What is your rule about if someone from the original wants to play a different role on this show?

That could have been Ox, so to me that was fine for me because to me, he was Ox. But you’re saying if like Leah Remini wants to play Slater’s wife Rachel? No. No, she can’t. She’s Stacey Carosi, that’s insane. You have to be who you were then.

Tanner [Josh Reiter] looks and was styled so much like Maxwell [Jeffrey Asch], was that intentional; is he Maxwell’s son?

That’s so funny, no. How did I forget about Maxwell? It’s like I blacked out. It felt like having a mean nerd was a callback to the show, but now that I look at him, wow. Not intentional on my part.

What was the discussion around the line about Screech being on the space station with Kevin, given that new audiences might just assume he’s in a relationship with a man named Kevin?

That would be OK! And maybe Kevin is. Maybe Kevin is a beautiful man. I mean, Kevin’s obviously his robot, but maybe [this version] is an AI that looks like a beautiful man or a woman. We don’t know. I feel like it was the kind of thing that if you know Kevin, you know.

Do you have plans to incorporate Valley more in a potential second season?

We played Valley as another school that this same thing is happening to, so I think there is a possibility to see Valley in the future or know more about them. Devante’s friends talk about it as similar to what’s happening, and Slater talks about it as the rivalry.

The fact that these schools were shut down and maybe Douglas was going to be a viable option for these kids again but at that point none of those kids wanted to leave Bayside, it’s a heavy piece of story but it’s also a lot of story. How did you determine how much real estate in the season it should take up?

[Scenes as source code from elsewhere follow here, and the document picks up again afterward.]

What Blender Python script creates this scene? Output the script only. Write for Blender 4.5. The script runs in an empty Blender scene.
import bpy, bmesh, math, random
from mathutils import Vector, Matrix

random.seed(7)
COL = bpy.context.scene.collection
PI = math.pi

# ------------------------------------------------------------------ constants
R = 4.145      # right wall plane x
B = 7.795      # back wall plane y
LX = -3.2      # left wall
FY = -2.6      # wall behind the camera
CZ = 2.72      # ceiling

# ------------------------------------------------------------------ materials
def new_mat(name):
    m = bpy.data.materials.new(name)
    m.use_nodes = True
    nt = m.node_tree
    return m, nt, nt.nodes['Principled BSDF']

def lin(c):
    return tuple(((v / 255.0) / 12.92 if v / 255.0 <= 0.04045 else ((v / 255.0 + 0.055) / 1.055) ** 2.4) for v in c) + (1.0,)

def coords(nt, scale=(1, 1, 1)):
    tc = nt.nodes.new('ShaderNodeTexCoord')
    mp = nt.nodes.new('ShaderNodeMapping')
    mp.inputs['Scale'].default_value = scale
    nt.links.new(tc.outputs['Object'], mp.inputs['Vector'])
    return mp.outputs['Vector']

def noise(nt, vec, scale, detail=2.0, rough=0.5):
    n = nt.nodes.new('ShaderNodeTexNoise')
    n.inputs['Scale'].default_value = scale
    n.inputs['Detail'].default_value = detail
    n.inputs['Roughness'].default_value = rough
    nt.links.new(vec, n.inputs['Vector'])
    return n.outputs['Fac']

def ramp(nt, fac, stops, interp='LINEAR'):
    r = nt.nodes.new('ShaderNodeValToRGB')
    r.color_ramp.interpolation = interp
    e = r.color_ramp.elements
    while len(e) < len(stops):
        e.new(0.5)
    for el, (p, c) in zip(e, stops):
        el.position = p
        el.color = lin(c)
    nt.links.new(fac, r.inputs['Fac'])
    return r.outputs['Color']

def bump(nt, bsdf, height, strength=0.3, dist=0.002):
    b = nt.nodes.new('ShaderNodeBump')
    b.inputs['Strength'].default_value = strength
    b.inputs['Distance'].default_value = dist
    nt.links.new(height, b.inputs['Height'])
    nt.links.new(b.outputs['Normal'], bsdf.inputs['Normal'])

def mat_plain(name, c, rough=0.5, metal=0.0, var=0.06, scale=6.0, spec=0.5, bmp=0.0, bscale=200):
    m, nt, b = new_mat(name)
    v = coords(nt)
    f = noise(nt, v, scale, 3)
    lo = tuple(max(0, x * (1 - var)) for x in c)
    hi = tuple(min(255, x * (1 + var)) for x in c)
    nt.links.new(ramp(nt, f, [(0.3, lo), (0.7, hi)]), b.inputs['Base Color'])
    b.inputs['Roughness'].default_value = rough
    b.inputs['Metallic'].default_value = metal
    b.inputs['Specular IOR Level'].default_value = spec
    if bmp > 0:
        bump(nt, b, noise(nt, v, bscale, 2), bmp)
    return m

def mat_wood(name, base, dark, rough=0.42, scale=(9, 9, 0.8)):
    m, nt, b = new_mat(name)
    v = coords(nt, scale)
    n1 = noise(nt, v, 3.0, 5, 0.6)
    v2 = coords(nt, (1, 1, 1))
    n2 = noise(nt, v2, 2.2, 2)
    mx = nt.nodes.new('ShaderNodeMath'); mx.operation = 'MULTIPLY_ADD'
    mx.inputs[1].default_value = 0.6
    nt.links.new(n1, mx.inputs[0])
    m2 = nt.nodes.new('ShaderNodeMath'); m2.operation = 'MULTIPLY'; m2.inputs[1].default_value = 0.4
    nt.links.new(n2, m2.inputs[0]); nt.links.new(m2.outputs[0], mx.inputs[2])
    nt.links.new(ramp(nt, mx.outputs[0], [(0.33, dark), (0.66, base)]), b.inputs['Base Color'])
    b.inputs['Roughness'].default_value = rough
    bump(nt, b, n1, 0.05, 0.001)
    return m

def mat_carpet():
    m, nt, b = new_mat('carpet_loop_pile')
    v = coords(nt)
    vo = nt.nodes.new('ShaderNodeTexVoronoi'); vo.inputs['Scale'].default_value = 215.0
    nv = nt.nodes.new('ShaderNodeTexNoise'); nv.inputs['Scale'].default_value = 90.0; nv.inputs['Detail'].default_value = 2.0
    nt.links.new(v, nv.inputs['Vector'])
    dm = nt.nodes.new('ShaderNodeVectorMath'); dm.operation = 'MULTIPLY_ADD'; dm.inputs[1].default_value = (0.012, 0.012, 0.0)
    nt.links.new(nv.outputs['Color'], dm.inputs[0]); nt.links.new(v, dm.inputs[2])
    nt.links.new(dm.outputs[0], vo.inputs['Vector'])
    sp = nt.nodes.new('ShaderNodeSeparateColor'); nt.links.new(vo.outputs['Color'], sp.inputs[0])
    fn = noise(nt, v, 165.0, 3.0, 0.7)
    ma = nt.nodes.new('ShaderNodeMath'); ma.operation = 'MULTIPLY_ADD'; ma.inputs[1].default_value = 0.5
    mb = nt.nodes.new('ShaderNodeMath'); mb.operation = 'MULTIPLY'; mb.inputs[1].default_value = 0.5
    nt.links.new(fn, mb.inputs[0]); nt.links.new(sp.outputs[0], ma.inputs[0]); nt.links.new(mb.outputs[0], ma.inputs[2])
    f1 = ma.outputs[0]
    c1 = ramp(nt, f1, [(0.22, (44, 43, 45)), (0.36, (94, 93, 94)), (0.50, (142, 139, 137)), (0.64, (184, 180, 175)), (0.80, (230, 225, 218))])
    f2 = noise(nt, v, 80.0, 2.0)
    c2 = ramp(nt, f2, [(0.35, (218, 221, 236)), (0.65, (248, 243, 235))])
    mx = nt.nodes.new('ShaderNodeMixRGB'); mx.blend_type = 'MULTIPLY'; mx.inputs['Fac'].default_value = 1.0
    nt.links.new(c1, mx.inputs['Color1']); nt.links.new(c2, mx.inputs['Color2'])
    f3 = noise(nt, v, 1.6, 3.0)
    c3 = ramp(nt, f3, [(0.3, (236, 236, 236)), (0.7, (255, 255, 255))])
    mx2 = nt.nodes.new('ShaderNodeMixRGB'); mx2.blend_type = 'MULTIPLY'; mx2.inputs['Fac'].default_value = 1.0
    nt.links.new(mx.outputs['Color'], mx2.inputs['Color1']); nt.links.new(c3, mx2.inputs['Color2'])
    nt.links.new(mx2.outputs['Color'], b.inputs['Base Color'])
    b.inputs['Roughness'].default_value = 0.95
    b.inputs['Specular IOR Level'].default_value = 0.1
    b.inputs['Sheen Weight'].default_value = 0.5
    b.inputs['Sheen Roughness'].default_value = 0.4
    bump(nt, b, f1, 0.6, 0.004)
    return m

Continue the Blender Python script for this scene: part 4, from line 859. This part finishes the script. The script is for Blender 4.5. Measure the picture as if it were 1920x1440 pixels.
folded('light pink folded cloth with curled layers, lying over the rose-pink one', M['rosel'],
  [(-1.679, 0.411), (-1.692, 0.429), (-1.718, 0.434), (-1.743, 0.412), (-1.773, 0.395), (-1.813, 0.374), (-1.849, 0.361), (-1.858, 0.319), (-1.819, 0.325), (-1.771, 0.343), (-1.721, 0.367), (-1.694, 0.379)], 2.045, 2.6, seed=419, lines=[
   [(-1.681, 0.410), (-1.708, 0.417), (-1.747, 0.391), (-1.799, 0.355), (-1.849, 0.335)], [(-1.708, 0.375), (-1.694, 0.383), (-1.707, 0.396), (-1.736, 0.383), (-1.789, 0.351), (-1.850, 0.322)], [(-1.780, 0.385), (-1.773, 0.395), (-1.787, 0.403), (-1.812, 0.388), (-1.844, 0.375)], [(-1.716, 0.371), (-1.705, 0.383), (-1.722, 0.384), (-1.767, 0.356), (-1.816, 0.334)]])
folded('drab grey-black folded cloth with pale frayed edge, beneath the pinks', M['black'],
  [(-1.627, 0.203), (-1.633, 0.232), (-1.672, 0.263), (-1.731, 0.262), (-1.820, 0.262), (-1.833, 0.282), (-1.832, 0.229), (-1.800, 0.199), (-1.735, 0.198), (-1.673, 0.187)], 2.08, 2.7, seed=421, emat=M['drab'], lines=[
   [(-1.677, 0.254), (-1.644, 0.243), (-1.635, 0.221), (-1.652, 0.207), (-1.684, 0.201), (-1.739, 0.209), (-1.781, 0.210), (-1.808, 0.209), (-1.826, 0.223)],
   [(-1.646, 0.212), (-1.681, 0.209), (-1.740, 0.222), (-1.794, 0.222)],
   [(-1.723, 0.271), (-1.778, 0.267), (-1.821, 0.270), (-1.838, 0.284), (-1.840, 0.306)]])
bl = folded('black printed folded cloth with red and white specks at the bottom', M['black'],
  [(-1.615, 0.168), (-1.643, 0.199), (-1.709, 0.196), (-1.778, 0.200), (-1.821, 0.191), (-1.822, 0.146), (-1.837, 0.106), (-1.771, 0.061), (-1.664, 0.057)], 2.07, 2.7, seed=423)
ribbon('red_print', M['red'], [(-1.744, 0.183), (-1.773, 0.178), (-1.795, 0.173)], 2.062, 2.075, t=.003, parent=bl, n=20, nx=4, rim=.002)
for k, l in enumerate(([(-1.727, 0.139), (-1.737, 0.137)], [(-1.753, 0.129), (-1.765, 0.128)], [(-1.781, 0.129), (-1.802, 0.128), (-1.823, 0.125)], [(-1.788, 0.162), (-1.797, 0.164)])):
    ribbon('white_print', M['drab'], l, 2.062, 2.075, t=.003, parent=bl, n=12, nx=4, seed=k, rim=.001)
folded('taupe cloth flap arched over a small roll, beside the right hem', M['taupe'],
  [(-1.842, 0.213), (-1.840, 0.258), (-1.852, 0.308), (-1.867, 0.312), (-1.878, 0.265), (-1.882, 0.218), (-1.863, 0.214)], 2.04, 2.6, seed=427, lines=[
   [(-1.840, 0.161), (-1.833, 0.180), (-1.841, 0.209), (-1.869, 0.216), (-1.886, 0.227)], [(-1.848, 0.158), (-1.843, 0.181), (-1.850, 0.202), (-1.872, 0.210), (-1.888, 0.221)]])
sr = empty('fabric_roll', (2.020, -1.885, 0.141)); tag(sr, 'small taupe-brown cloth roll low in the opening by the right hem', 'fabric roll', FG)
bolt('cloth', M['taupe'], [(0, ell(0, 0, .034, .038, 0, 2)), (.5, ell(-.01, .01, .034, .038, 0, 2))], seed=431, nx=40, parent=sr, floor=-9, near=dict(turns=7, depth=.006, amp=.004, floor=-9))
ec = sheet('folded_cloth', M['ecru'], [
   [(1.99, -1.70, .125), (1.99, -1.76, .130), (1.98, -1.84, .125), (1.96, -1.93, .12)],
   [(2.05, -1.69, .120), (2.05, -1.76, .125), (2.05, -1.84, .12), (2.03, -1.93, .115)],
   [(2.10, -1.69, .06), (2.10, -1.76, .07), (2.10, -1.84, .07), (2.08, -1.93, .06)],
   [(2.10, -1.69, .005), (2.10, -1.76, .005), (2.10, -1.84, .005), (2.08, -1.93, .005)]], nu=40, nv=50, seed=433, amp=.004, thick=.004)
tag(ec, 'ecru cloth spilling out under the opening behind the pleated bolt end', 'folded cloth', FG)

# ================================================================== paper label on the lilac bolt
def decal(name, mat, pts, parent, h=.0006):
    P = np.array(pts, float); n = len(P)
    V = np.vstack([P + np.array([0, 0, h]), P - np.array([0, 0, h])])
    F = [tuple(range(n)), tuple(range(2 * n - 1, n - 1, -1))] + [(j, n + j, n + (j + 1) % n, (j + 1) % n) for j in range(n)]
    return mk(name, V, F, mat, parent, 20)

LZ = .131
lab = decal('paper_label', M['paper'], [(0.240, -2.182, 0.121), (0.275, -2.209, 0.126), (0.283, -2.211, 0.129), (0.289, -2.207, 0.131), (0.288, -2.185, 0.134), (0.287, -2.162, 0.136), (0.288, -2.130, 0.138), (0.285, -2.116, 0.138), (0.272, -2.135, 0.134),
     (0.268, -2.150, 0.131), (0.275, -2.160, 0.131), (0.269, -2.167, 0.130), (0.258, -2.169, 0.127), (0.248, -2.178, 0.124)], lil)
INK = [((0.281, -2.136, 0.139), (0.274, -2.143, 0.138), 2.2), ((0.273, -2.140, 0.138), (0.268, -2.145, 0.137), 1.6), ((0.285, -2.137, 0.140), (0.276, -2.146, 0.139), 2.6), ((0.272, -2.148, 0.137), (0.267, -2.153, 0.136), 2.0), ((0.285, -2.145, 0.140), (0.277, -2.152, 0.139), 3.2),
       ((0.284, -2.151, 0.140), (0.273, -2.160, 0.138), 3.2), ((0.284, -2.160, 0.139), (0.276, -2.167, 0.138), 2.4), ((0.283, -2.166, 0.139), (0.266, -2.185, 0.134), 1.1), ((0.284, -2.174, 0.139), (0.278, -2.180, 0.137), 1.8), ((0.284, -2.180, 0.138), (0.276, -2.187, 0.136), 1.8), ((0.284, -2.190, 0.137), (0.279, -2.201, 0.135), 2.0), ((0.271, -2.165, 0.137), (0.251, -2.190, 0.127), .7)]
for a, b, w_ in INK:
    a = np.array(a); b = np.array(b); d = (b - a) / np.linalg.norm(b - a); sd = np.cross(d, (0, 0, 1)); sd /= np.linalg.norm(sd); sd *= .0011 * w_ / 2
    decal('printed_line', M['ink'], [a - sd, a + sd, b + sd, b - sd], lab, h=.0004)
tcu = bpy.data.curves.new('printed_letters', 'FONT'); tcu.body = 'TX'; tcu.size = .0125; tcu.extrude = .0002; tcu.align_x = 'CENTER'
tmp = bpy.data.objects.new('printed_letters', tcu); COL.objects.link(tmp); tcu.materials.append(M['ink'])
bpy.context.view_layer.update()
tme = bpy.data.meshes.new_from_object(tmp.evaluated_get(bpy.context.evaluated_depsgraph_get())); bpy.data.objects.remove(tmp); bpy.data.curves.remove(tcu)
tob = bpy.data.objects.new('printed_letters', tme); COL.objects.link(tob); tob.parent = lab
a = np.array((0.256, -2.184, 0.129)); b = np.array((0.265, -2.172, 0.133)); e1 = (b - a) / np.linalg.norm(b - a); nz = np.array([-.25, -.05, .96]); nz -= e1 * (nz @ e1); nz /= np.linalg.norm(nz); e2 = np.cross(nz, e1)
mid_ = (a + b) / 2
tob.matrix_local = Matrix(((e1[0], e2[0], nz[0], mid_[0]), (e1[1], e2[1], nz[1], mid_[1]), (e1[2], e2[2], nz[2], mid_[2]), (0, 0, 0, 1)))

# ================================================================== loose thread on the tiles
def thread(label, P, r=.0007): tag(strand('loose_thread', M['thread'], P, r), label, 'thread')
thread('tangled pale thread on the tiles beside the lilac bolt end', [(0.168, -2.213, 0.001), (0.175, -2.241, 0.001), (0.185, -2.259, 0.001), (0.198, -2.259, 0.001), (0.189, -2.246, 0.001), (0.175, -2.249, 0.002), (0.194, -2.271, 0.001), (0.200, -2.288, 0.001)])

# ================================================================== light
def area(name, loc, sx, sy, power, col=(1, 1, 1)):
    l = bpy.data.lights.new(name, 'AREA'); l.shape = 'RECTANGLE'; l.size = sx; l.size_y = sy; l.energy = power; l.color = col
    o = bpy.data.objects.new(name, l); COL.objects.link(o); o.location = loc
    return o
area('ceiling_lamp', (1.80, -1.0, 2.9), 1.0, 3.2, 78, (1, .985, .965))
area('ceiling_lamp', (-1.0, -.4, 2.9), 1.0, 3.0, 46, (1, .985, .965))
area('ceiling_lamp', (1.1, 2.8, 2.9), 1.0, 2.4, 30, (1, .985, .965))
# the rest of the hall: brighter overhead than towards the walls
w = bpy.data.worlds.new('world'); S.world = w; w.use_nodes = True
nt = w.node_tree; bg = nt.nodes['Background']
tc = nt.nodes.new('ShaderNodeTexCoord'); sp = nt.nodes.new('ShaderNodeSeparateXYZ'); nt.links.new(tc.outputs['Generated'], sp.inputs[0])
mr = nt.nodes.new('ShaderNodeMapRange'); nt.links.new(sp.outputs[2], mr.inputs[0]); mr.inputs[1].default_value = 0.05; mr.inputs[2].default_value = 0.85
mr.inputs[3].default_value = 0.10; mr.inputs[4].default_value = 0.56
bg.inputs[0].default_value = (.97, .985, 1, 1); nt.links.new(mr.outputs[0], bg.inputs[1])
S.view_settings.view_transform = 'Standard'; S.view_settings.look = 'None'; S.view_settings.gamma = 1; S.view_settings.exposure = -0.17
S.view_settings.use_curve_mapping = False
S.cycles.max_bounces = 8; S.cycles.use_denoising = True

You meet Jade Huntington-Snell in the pilot, but do you want to spend tons of time talking about her applying to the school board or whatever? No. It did feel like, in our research as we’d listen to podcasts and share articles and meet with people from LAUSD, when this kind of thing would happen anywhere in the country, the thing that all the rich parents are worried about when kids from underfunded schools get sent to other schools — test scores will go down and there will be a criminal element and our kids are going to suffer — none of that ever, ever happens. The kids from the fancy school and the kids from the not-fancy school get along fine and do great and are always perfectly fine. The people who always screw it up are the parents at the well-funded school; they make a big stink about it and try and sue the school and do dirty, underhanded things to make it impossible for the kids to stay there. Obviously the way we do it is cartoony and meant to be; it’s supposed to be a comedy and not to solve education by any means. But it felt like there was something to the cartoony villain being one of the Bayside parents and wanting these damn kids out of the school.

And that brought in the activism of that younger generation. They succeeded, at least for a moment here, but how important is that element in general going forward?

Daisy is that character that embodies activism, but even looking at our cast, they’re smarter and woke and knowledgable and more thoughtful than I was when I was in my late-teens, early-20s. I didn’t know anything that was going on in the world. They’re just different. And maybe they’ve had to be because the world is different now, but I find it really inspiring and hopeful, and it felt like that wanted to be the message of the show: Things are going to be all right because these kids are better than they used to be.